Czym jest grzech?

Czym jest grzech?

Słowo “grzech” często jest używanie w przeróżnych dyskusjach moralnych i teologicznych. Kojarzy nam się z przestępstwem, potępieniem, ale i z przyjemnością. Czy wiemy, czym tak naprawdę jest grzech?

Wyobraźmy sobie wielki stadion wypełniony ludźmi. Na środku stoi łucznik, a kilkadziesiąt metrów przed nim okrągła tarcza. Na twarzy zawodnika widać pełne skupienie. Ręka naciąga cięciwę łuku. Tłum wstrzymuje oddech. Łucznik wypuszcza strzałę. Pocisk ze świstem pędzi w kierunku celu. I… przelatuje nad tarczą. Ten łucznik właśnie zgrzeszył.

Hebrajskie słowo “chata” tłumaczone w Biblii jako “grzech” oznacza “chybić celu”. Jednak ciężko jest trafić w cel, kiedy nie wiemy nawet, gdzie się znajduje.

Jezus powiedział, że największe przykazania to kochać Boga i kochać bliźnich. Taka jest Boża wola dla nas i nasz cel. Kiedy nie okazujemy ludziom miłości, nie trafiamy do celu. Grzeszymy.

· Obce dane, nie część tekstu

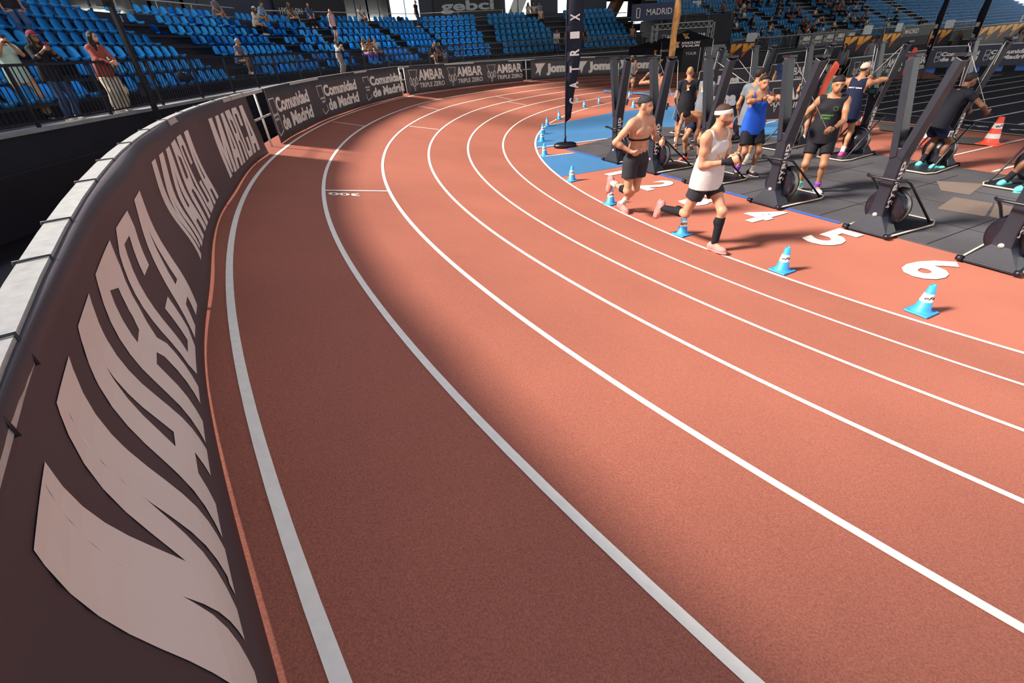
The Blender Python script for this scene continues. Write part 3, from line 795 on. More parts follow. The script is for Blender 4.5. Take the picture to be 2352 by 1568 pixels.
def nrmz(v): v = V3(v); return v / (np.linalg.norm(v) + 1e-9)
def ik(a, tgt, l1, l2, pole):
    a = V3(a); tgt = V3(tgt); d = tgt - a; L = min(np.linalg.norm(d), (l1 + l2) * .995); u = nrmz(d)
    x = (l1 * l1 - l2 * l2 + L * L) / (2 * L); hgt = math.sqrt(max(0, l1 * l1 - x * x)); p = V3(pole); p = nrmz(p - u * (p @ u))
    return a + u * x + p * hgt, a + u * L
def frame(fwd, upv):
    u = nrmz(upv); f = V3(fwd); f = nrmz(f - u * (f @ u)); r = np.cross(f, u); return np.stack([r, f, u], 1)   # columns right, forward, up
SK = {}
def skin(name, col): return mat('skin_' + name, col, .55, var=.07, scale=14, spec=.35)
S_FAIR = skin('fair', '#b58468'); S_TAN = skin('tan', '#9c6c4e'); S_BRN = skin('brown', '#6f4935')
M_EYE = mat('eye_dark', '#2a1c1a', .4); M_LIP = mat('lip', '#a5605a', .5); M_BROW = mat('brow', '#3a251c', .8)
def cloth(name, col, rough=.8): return mat('cloth_' + name, col, rough, var=.08, scale=9, bump=.3, bscale=30, spec=.2)
def hairm(name, col): return mat('hair_' + name, col, .7, var=.3, scale=60, bump=.5, bscale=90, spec=.3)
H_DARK = hairm('dark', '#1d1513'); H_BRN = hairm('brown', '#3f2a1e'); H_GREY = hairm('grey', '#8b8782'); H_BLOND = hairm('blond', '#8a6a48')

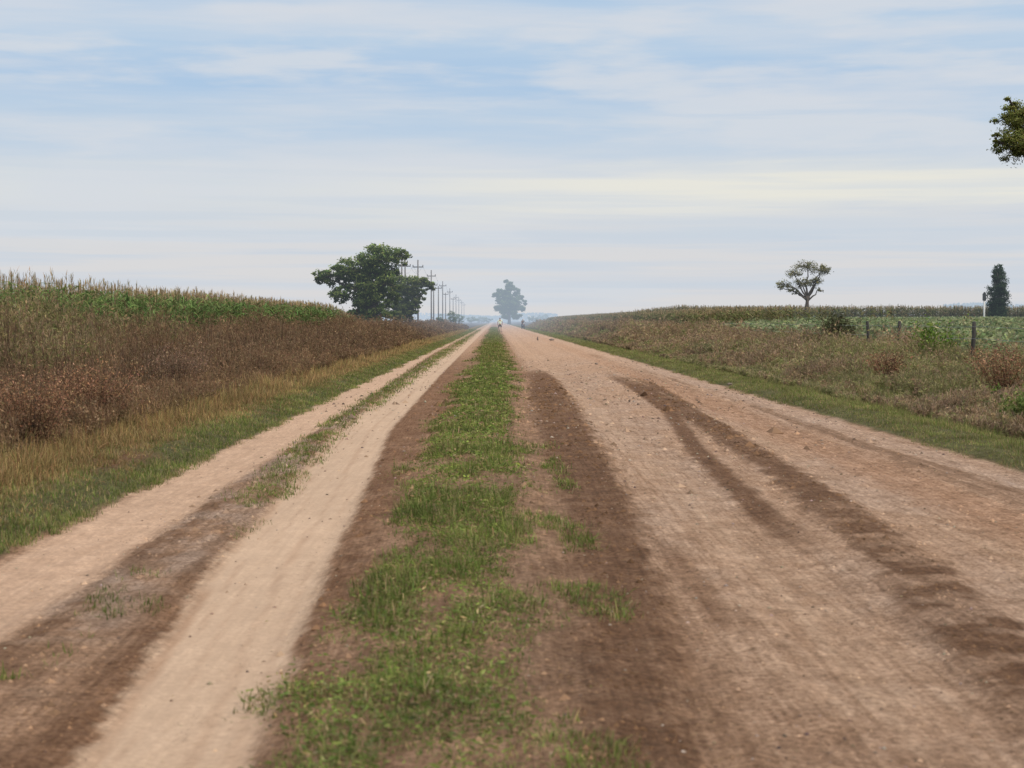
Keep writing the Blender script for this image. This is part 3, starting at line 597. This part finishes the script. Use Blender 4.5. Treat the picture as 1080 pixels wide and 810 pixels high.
for i, (px, k, sc) in enumerate([(441, 'A', .133), (455, 'A', .160), (457.5, 'B', .166), (462.5, 'B', .182), (467, 'A', .205), (470, 'B', .225), (474.5, 'A', .25), (478, 'B', .275), (481, 'A', .31), (484, 'A', .35), (487, 'A', .40), (489.5, 'A', .46)]):
    plist.append((px, k, sc, ('tallest looking pole standing clear of the trees, cross arm near its top' if i == 0 else ords[i-1]+' power pole after the paired ones by the trees')))
tops = []
for px, k, sc, lab in plist:
    if k == 'A': o = A if not usedA else copy_tree(A); usedA = True
    else: o = Bp if not usedB else copy_tree(Bp); usedB = True
    Y0 = sc*1800; X0 = (px-522)*sc; o.location = (X0, Y0, gz(X0, Y0)); o.rotation_euler = (0, 0, random.uniform(-.15, .15)); o['label'] = lab; o['category'] = 'power pole'; o['group'] = 'power poles receding along the left verge'
    if k == 'A': tops.append((X0, Y0, gz(X0, Y0)+9.25))
for sx, lab in ((-.65, 'power wires on the left ends of the cross arms'), (.65, 'power wires on the right ends of the cross arms')):
    t = TM()
    for a, b in zip(tops[1:-1], tops[2:]):
        pts = [(a[0]+sx+(b[0]-a[0])*u, a[1]+(b[1]-a[1])*u, a[2]-1.2*4*u*(1-u)) for u in np.linspace(0, 1, 9)]; t.tube(pts, .012, n=4)
    tag(t.build('power_wire', WIRE), lab, 'wire', 'power wires strung along the poles')

# ------------------------------------------------------------------ fence on the right
FX = 12.0
def make_post():
    root = empty('fence_post'); t = TM(); t.tube([(0, 0, -.3), (.01, 0, .6), (0, .01, 1.1), (.005, 0, 1.42), (0, 0, 1.45)], [.056, .055, .053, .05, .03], n=9); t.build('post_shaft', DARKWOOD, root, True)
    for z in (.4, .7, 1.0, 1.3):
        q = TM(); q.tube([(-.06, -.02, z), (-.02, -.062, z), (.05, -.045, z)], .006, n=4); q.build('staple', WIRE, root)
    return root
p0 = make_post(); first = True
for px, Y0, lab in ((1026, 43.2, 'thickest dark fence post, nearest the right edge'), (949, 50.6, 'thin fence post in the middle of the three'), (918, 54.8, 'farthest of the three fence posts, next to the dark bush'), (None, 36, 'fence post outside the right edge of the photo')):
    o = p0 if first else copy_tree(p0); first = False
    if px is None: continue_x = 12.05
    X0 = (px-522)/1800*Y0 if px else 12.05
    o.location = (X0, Y0, gz(X0, Y0)+.06); o.rotation_euler = (random.uniform(-.04, .04), random.uniform(-.05, .05), random.uniform(0, 6)); o['label'] = lab; o['category'] = 'fence post'; o['group'] = 'wooden fence posts along the right field'
o0 = [q for q in bpy.data.objects if q.get('label', '').startswith('fence post outside')][0]
for ch in list(o0.children): bpy.data.objects.remove(ch)
bpy.data.objects.remove(o0)
for z, lab in ((1.0, 'lower fence wire crossing between the posts'), (1.3, 'top fence wire crossing between the posts')):
    t = TM(); t.tube([(12.05, yy, gz(12.0, yy)+.06+z-.02*math.sin(yy)) for yy in np.arange(36, 92, 3.)], .004, n=4); tag(t.build('fence_wire', WIRE), lab, 'wire', 'fence wires')

# white post with dark top by the evergreen
Y0 = 147.; X0 = (1039-522)/1800*Y0; root = empty('marker_post', (X0, Y0, gz(X0, Y0))); tag(root, 'slim white post with a dark box on top beside the narrow evergreen', 'post')
t = TM(); t.tube([(0, 0, -.3), (0, 0, 1.5), (0, 0, 2.75)], [.085, .08, .075], n=10); t.build('post_shaft', CONC, root, True)
t = TM(); t.box((0, 0, 3.05), (.26, .22, .62)); t.build('box', DARKM, root)
t = TM(); t.tube([(0, 0, 3.36), (0, 0, 3.45), (0, 0, 3.5)], [.1, .07, .02], n=10); t.build('cap', DARKM, root, True)

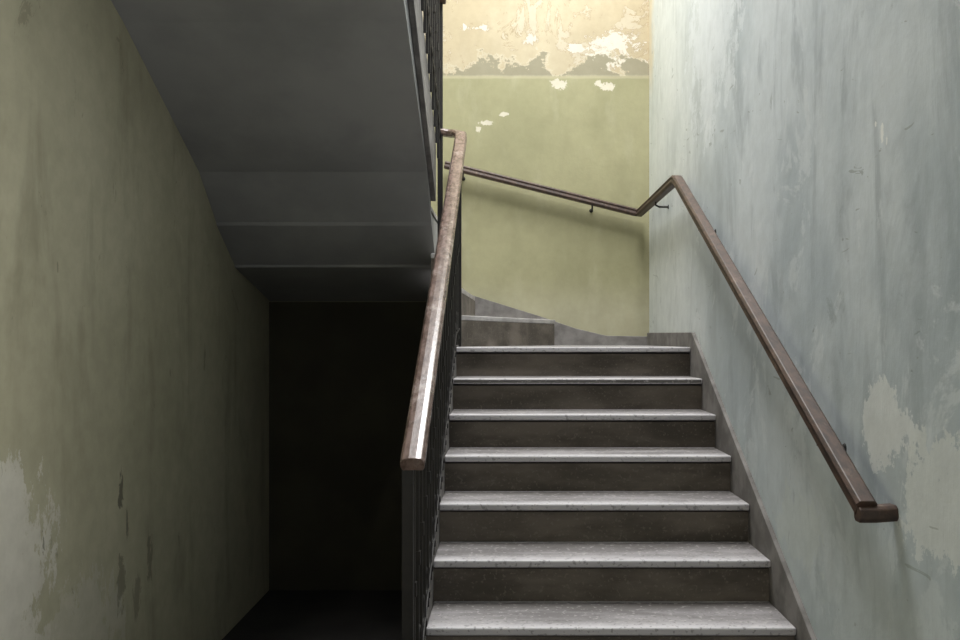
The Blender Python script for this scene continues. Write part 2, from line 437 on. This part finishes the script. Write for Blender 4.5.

Bóg nie pokazuje nam swojej woli dlatego, że chce nałożyć na nas kolejne prawa, których mamy przestrzegać, ale dlatego, że chce mieć z nami relację. Chce, aby nic nie stało na przeszkodzie między nami a Nim.

Kiedy grzeszymy, mówimy: “Boże, znam Twoją wolę, ale nie chcę jej wykonywać. Teraz zrobię to, co ja chcę, a nie to, czego Ty chcesz”. Podobnie postępujemy w relacjach z innymi ludźmi. Czasami umyślnie, czasami pod wpływem emocji kogoś ranimy. Działamy przeciwko woli drugiej osoby. Tak jak niemożliwe jest nie ranić innych, tak samo niemożliwe jest nie ranić Boga.

Dlaczego grzeszymy?

“Nie rozumiem własnych czynów. Robię nie to, czego chcę, lecz to, czego nienawidzę.”

List do Rzymian 7:15

Każdemu zdarza się chybić celu. Nawet zawodowi łucznicy czasem nie trafiają w tarczę. I to nie z własnej woli! Bywa tak, że grzeszymy, mimo że tego nie chcemy i wiemy, że robimy źle. Apostoł Paweł opisuje ten wewnętrzny konflikt, który zachodzi w każdym z nas, w “Liście do Rzymian”. Co sprawia, że tak często zawodzimy Boga i samych siebie?

Nasze pragnienia i egoizm popychają nas w kierunku grzechu. Jezus powiedział do swoich uczniów: “Czuwajcie i módlcie się, abyście nie upadli w czasie próby. Duch wprawdzie pełen chęci, ale ciało - słabe” (Ew. Mateusza 26:41). Nasze ciała są słabe. Są podatne na pokusy i nie są w stanie opierać się bez końca. Procesy, jakie w nich zachodzą, sprawiają, że w pewnym momencie się poddają i nasze pragnienia biorą górę.

Jak wygrać z grzechem?

Kiedy łucznik nie trafi do celu, próbuje jeszcze raz. Poprawia postawę, bierze poprawkę na wiatr, skupia się na celu i ponownie strzela. Pewnie jeszcze nie raz spudłuje, ale będzie wyciągał wnioski i doskonalił technikę, aby kolejne strzały były celniejsze.

Grzech jest nieodłączną częścią naszego życia. Cały czas musimy pracować nad sobą i trenować samokontrolę, aby nasze pragnienia i emocje nie przysłoniły nam celu. Kiedy odwracamy się od grzechu, mówimy Bogu: “Wiem, jaka jest moja wola i wiem, że jest niezgodna z Twoją. Teraz chcę działać zgodnie z Twoją wolą, mimo tego, że moje ciało i umysł będą pragnęły inaczej”.

Jezus jako jedyny nigdy nie zranił ani Boga, ani bliźnich. Nigdy nie chybił celu. Nie tylko nigdy nie zgrzeszył, ale też wziął na siebie odpowiedzialność za grzechy innych ludzi. Tylko On może przebaczyć nam nasze grzechy i tylko On może dać nam wolność i pomóc żyć zgodnie z tym, do czego Bóg nas przeznaczył.